Set exercise: Print exactly what the entries say, line by line, from the first line down to the one with "('value', .334, .48, .465, .08, .235, 't')], group=G3)", inclusive.

** START Exercise inputs **

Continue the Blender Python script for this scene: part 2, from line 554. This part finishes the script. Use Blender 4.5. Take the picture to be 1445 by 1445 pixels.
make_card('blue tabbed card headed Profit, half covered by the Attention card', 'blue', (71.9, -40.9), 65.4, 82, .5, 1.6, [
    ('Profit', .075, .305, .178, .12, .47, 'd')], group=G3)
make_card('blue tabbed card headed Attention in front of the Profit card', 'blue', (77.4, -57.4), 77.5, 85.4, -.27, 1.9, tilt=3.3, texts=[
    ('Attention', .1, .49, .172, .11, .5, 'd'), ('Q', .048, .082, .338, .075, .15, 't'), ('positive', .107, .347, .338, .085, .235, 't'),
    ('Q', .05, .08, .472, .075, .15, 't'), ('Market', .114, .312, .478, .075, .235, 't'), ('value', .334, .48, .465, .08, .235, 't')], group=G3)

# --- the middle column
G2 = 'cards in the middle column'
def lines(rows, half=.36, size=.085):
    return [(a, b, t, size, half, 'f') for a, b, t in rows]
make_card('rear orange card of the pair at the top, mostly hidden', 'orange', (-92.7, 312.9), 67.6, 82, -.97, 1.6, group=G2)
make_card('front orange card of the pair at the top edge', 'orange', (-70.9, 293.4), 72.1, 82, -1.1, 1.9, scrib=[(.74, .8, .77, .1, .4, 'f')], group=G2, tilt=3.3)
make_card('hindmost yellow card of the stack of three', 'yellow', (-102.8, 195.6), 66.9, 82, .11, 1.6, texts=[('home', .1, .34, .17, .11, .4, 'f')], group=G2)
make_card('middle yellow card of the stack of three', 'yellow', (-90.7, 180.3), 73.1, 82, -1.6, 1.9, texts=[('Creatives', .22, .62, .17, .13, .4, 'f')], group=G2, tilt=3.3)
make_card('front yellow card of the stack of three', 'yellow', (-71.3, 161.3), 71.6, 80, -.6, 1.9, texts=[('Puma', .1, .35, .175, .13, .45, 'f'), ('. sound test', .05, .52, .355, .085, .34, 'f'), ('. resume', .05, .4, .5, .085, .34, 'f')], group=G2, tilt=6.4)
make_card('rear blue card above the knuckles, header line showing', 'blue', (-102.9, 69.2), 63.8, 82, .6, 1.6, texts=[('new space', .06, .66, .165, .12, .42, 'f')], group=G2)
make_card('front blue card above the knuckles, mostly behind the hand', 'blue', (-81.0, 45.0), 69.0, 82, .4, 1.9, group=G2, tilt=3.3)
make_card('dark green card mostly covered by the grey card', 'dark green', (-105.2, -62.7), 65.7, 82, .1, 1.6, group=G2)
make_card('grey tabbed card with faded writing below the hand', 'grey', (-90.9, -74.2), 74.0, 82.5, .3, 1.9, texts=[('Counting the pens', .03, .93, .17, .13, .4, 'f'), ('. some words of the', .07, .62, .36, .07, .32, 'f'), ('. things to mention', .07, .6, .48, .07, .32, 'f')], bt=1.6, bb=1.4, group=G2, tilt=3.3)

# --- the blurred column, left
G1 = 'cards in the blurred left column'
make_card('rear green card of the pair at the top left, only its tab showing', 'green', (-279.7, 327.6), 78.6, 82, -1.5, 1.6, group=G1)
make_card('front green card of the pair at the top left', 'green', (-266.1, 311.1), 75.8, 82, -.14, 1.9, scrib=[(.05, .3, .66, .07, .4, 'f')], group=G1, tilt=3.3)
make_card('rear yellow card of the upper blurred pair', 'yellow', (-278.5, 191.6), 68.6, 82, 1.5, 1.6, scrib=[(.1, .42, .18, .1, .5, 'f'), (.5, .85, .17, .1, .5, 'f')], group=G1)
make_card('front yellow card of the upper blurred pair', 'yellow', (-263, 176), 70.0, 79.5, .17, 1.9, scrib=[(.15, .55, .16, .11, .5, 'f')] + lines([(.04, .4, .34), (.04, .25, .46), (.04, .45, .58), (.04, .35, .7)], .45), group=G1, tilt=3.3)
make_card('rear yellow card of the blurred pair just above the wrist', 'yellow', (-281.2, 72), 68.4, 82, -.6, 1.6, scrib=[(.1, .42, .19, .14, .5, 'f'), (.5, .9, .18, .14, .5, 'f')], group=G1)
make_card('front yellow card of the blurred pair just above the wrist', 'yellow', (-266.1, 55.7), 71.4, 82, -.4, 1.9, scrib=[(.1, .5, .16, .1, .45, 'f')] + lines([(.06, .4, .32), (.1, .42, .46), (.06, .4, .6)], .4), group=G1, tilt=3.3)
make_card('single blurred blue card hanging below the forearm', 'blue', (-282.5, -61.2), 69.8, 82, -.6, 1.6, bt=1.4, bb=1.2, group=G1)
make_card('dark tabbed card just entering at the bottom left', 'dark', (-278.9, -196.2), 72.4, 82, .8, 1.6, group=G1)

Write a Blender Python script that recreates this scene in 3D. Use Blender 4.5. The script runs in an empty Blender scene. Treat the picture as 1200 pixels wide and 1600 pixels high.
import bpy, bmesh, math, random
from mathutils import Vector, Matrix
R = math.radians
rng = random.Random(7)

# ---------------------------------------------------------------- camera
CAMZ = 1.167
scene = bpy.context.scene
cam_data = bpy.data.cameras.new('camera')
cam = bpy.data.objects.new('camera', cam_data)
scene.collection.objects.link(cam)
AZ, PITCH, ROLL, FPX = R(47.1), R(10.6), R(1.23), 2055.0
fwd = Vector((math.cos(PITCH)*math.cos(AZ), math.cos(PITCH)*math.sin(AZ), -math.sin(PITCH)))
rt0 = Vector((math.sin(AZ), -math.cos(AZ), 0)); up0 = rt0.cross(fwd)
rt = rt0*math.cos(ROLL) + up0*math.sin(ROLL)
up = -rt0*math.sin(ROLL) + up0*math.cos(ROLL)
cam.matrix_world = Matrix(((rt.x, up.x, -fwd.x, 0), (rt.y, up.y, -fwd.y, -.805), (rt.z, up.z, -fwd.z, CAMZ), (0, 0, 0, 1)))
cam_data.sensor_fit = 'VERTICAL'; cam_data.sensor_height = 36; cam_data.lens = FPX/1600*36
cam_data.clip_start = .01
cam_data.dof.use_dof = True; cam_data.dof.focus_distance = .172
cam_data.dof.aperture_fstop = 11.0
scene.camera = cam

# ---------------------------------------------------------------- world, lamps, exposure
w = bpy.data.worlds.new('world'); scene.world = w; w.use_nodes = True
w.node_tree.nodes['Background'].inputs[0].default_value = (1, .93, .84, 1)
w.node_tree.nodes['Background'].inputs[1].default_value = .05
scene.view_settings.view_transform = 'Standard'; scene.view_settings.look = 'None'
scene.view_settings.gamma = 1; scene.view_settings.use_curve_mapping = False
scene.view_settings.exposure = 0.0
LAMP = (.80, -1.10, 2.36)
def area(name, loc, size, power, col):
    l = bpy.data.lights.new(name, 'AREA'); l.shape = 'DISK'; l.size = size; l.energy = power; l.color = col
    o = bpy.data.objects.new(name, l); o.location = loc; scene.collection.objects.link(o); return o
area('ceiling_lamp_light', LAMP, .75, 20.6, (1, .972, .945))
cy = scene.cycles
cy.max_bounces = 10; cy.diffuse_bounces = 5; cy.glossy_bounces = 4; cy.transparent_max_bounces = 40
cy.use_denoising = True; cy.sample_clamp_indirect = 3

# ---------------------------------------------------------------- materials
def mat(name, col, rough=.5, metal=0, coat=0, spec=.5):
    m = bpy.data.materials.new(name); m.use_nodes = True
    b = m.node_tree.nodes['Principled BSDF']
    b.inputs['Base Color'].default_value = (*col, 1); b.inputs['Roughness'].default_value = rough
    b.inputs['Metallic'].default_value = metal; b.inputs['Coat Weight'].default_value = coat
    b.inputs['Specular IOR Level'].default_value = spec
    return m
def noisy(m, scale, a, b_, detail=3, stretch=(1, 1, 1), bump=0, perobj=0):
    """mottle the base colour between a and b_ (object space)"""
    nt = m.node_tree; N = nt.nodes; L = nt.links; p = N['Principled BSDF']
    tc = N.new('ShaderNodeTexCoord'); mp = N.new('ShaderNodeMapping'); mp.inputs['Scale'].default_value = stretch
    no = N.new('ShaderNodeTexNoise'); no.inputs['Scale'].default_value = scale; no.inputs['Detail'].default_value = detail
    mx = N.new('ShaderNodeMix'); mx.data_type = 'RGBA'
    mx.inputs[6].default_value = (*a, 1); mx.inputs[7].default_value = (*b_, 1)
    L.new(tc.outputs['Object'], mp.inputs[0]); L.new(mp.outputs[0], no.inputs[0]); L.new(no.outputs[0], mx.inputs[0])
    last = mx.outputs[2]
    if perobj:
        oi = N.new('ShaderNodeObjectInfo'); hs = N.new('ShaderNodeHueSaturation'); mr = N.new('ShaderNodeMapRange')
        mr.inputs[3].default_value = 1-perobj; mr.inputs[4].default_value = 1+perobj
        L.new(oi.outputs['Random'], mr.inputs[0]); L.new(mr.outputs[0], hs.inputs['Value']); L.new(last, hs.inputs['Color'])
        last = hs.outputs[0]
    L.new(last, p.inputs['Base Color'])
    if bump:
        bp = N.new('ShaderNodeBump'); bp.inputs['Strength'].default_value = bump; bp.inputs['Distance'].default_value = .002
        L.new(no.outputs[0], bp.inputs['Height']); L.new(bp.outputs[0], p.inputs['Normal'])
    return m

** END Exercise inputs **

Exercise response:
Continue the Blender Python script for this scene: part 2, from line 554. This part finishes the script. Use Blender 4.5. Take the picture to be 1445 by 1445 pixels.
make_card('blue tabbed card headed Profit, half covered by the Attention card', 'blue', (71.9, -40.9), 65.4, 82, .5, 1.6, [
    ('Profit', .075, .305, .178, .12, .47, 'd')], group=G3)
make_card('blue tabbed card headed Attention in front of the Profit card', 'blue', (77.4, -57.4), 77.5, 85.4, -.27, 1.9, tilt=3.3, texts=[
    ('Attention', .1, .49, .172, .11, .5, 'd'), ('Q', .048, .082, .338, .075, .15, 't'), ('positive', .107, .347, .338, .085, .235, 't'),
    ('Q', .05, .08, .472, .075, .15, 't'), ('Market', .114, .312, .478, .075, .235, 't'), ('value', .334, .48, .465, .08, .235, 't')], group=G3)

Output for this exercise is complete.